→ **Description of the task**
Extract only the first line of the listing and every line after it up to and including the one with "COL = S.collection". Omit the pictures.

→ **Recorded information**
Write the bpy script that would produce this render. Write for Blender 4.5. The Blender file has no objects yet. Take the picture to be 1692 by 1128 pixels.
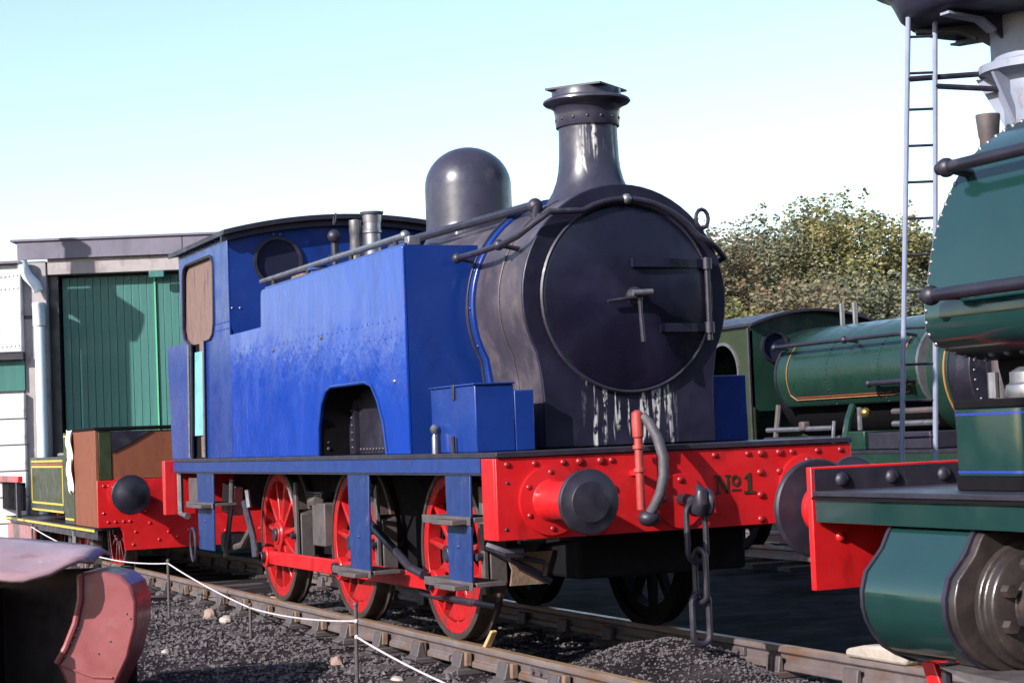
import bpy, bmesh, math, random
from mathutils import Vector, Matrix, noise
random.seed(7)
R = math.radians
S = bpy.context.scene
COL = S.collection

# ------------------------------------------------------------------ camera
F = Vector((-0.91591144, 0.39821745, 0.05029016))
RT = Vector((0.39655352, 0.91713875, -0.04002275))
UP = Vector((0.06206081, 0.01671455, 0.9979324))
cd = bpy.data.cameras.new('camera')
cam = bpy.data.objects.new('camera', cd); COL.objects.link(cam)
m = Matrix.Identity(4)
for i in range(3):
    m[i][0] = RT[i]; m[i][1] = UP[i]; m[i][2] = -F[i]
m.translation = Vector((9.93588611, -5.38071563, 1.32542623))
cam.matrix_world = m
cd.sensor_width = 36.0; cd.lens = 3113.37 / 1692 * 36.0
cd.clip_start = 0.1; cd.clip_end = 3000
S.camera = cam

# ------------------------------------------------------------------ sky and sun
SUN = Vector((1.0, -2.6, 1.45)).normalized()
elev = math.asin(SUN.z); azim = math.atan2(SUN.x, SUN.y)
w = bpy.data.worlds.new('World'); S.world = w; w.use_nodes = True
nt = w.node_tree; nt.nodes.clear()
sk = nt.nodes.new('ShaderNodeTexSky'); sk.sky_type = 'NISHITA'; sk.sun_disc = False
sk.sun_elevation = elev; sk.sun_rotation = azim
sk.air_density = 1.0; sk.dust_density = 0.6; sk.ozone_density = 0.8; sk.altitude = 20
bg = nt.nodes.new('ShaderNodeBackground'); bg.inputs['Strength'].default_value = 0.15
wo = nt.nodes.new('ShaderNodeOutputWorld')
nt.links.new(sk.outputs[0], bg.inputs[0]); nt.links.new(bg.outputs[0], wo.inputs[0])
sl = bpy.data.lights.new('sun', 'SUN'); sl.energy = 5.0; sl.angle = R(0.5); sl.color = (1.0, 0.955, 0.90)
so = bpy.data.objects.new('sun', sl); COL.objects.link(so)
so.rotation_euler = (-SUN).to_track_quat('-Z', 'Y').to_euler(); so.location = (0, -20, 15)
S.view_settings.view_transform = 'Standard'; S.view_settings.look = 'None'
S.view_settings.exposure = 0.8; S.view_settings.gamma = 1.0
S.view_settings.use_curve_mapping = False
S.render.resolution_x = 1024; S.render.resolution_y = 682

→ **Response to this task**
Write the bpy script that would produce this render. Write for Blender 4.5. The Blender file has no objects yet. Take the picture to be 1692 by 1128 pixels.
import bpy, bmesh, math, random
from mathutils import Vector, Matrix, noise
random.seed(7)
R = math.radians
S = bpy.context.scene
COL = S.collection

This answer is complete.